Documenta is one of the art world’s most anticipated and provocative events. Marianna Cerini finds out what all the fuss is about
TRYING TO BREACH THE DEFENSIVE PR wall of Germany’s biggest contemporary art show feels like an impossible task. Efforts to arrange an interview with the artistic director of Documenta 14, Adam Szymczyk, go nowhere. The Polish curator, I’m told, is reticent about talking to the media in the run-up to the 100-day art event. Szymczyk has been busy cultivating an aura of mystery around this sprawling show, which comes round every five years, ever since he took the helm in 2013. There is no advance list of artists. Details of the venues are incomplete. E-mails to the press team go unanswered until eventually I get a brief reply saying that the curatorial team is “simply too busy to take any call or offer any comment”.
This, of course, is all part of the game. It’s this type of studied indifference that has made Documenta one of the most anticipated, and at times confusing, entries in the international art calendar since it began in 1955.
Dubbed the “100-day museum”, Documenta was founded by Kassel native Arnold Bode in the aftermath of World War II. His hope was to restore cultural life in the city—the centre of which had been flattened by Allied bombs in 1943—and to reconnect his country with the rest of the world through art.
An architect, painter, designer and curator, Bode was banned by the Nazis from making and teaching art.
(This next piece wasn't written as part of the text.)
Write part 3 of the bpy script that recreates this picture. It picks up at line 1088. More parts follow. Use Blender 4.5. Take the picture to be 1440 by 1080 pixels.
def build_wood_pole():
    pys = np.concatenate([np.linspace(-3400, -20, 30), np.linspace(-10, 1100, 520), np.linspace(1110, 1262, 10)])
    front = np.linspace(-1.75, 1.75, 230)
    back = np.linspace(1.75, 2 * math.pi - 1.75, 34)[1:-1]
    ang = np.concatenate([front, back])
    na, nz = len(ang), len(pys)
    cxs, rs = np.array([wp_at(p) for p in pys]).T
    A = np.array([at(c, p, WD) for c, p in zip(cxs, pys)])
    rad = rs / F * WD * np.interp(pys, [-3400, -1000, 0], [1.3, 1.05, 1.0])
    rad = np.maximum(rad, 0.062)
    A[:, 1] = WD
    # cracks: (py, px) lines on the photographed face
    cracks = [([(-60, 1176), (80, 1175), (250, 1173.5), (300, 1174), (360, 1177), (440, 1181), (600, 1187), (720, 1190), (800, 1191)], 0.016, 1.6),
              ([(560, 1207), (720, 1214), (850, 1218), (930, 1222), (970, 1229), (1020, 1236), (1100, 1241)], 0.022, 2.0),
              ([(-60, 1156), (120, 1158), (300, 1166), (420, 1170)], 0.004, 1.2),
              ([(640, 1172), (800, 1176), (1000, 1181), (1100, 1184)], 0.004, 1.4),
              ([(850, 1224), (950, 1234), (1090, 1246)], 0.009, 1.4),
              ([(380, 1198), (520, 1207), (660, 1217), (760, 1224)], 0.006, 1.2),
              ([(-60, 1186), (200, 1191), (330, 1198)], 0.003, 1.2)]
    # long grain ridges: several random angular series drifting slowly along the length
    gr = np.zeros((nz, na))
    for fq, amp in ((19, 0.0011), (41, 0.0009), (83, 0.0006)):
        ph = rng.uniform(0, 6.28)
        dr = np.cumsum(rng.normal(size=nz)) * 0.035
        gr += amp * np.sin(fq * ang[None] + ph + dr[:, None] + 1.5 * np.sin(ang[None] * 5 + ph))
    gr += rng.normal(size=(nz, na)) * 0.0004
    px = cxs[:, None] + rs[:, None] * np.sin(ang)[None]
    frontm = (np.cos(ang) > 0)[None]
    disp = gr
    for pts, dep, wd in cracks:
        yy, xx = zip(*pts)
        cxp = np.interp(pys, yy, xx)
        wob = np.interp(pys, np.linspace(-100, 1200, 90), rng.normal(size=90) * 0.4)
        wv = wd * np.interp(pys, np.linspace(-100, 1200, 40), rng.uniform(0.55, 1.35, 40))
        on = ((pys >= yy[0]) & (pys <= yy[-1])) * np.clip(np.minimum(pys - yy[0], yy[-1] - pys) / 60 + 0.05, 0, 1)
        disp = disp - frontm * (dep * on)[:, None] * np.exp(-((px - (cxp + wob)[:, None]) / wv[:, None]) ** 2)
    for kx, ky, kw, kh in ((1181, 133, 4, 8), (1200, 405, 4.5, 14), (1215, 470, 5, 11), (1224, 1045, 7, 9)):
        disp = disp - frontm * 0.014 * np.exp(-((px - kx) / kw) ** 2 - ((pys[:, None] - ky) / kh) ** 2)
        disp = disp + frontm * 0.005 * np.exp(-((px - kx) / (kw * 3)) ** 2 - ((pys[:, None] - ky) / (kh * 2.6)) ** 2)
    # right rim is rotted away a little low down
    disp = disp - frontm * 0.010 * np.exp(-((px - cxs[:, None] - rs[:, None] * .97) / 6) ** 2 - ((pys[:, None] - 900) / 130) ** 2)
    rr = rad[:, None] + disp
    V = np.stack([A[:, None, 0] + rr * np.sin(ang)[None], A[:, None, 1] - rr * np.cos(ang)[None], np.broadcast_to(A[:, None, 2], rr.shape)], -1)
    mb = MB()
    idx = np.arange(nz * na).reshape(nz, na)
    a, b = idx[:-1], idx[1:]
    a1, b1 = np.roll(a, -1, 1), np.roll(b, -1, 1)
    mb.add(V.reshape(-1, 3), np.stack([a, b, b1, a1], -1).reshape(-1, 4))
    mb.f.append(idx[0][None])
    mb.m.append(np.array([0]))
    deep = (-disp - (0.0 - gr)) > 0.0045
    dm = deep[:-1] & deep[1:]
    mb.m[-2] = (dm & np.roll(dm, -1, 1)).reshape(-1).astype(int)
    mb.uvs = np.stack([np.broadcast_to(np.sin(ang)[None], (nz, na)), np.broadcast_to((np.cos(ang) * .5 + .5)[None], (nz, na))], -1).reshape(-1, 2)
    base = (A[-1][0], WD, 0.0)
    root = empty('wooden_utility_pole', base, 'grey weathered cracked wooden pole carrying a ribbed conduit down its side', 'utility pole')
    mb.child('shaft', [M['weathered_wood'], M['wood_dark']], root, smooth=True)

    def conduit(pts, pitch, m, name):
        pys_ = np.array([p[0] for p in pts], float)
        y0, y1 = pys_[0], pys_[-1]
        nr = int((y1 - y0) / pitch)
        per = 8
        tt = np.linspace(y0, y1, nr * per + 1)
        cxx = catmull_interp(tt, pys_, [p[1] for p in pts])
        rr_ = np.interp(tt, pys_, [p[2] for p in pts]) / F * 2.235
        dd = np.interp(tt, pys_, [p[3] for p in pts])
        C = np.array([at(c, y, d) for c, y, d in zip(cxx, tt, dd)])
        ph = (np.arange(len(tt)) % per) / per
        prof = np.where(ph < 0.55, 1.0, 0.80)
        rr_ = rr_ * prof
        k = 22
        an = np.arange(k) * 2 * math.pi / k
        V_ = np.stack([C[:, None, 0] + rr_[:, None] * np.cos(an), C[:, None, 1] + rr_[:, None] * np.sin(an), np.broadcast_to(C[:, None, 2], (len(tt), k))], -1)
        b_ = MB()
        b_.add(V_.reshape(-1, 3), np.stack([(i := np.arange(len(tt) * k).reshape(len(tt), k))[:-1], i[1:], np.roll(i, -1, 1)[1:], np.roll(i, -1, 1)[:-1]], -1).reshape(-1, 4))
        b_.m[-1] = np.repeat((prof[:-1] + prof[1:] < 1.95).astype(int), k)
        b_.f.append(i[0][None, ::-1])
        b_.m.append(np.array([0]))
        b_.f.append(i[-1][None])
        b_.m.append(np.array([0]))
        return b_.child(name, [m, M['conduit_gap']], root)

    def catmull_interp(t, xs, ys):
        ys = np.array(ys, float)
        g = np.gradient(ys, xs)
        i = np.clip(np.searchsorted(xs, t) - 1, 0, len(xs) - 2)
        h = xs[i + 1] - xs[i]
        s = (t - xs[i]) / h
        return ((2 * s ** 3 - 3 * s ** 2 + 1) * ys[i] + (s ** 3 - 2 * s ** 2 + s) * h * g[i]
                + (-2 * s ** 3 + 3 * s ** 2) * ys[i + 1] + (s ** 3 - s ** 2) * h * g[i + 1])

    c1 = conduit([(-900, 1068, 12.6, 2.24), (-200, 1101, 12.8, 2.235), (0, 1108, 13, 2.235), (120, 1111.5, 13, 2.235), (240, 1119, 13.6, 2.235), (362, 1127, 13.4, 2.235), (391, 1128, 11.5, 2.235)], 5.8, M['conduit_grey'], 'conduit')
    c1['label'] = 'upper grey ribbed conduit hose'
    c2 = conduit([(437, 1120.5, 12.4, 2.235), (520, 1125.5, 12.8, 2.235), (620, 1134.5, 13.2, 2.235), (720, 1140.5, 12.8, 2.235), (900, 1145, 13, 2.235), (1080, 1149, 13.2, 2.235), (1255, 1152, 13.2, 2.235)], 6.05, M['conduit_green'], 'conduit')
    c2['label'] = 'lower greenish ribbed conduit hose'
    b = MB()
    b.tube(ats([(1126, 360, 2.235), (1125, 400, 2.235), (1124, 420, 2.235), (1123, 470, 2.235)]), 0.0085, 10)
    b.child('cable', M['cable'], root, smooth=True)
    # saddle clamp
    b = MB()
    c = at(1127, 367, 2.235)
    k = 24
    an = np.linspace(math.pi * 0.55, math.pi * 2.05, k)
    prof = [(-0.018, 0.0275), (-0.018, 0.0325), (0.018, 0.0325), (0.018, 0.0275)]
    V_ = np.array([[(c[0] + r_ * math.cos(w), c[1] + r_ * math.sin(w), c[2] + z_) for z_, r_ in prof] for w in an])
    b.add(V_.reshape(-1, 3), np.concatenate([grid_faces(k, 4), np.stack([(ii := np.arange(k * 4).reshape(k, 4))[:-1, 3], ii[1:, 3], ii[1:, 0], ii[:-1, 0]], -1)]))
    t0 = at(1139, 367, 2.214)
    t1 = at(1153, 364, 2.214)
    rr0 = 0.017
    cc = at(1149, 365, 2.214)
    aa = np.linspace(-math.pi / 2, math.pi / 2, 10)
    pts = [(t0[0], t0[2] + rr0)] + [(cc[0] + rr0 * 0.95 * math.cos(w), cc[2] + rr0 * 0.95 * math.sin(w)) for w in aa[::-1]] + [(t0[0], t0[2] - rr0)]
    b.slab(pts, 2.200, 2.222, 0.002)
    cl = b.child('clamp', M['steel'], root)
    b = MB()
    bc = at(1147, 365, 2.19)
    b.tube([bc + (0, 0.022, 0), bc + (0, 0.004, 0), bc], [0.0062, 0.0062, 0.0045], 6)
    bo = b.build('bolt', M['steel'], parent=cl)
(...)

He saw Documenta as a chance to bring back the “degenerate” art that had been either shunned or destroyed by the Nazis, but he also wanted to confront audiences with notions of creativity from the countries that had been their enemies.
The exhibition began as a way to provoke and experiment and it has continued to do so for six decades. In the process, it has helped to shape the cultural identity of Kassel, located on the Fulda River in central Germany.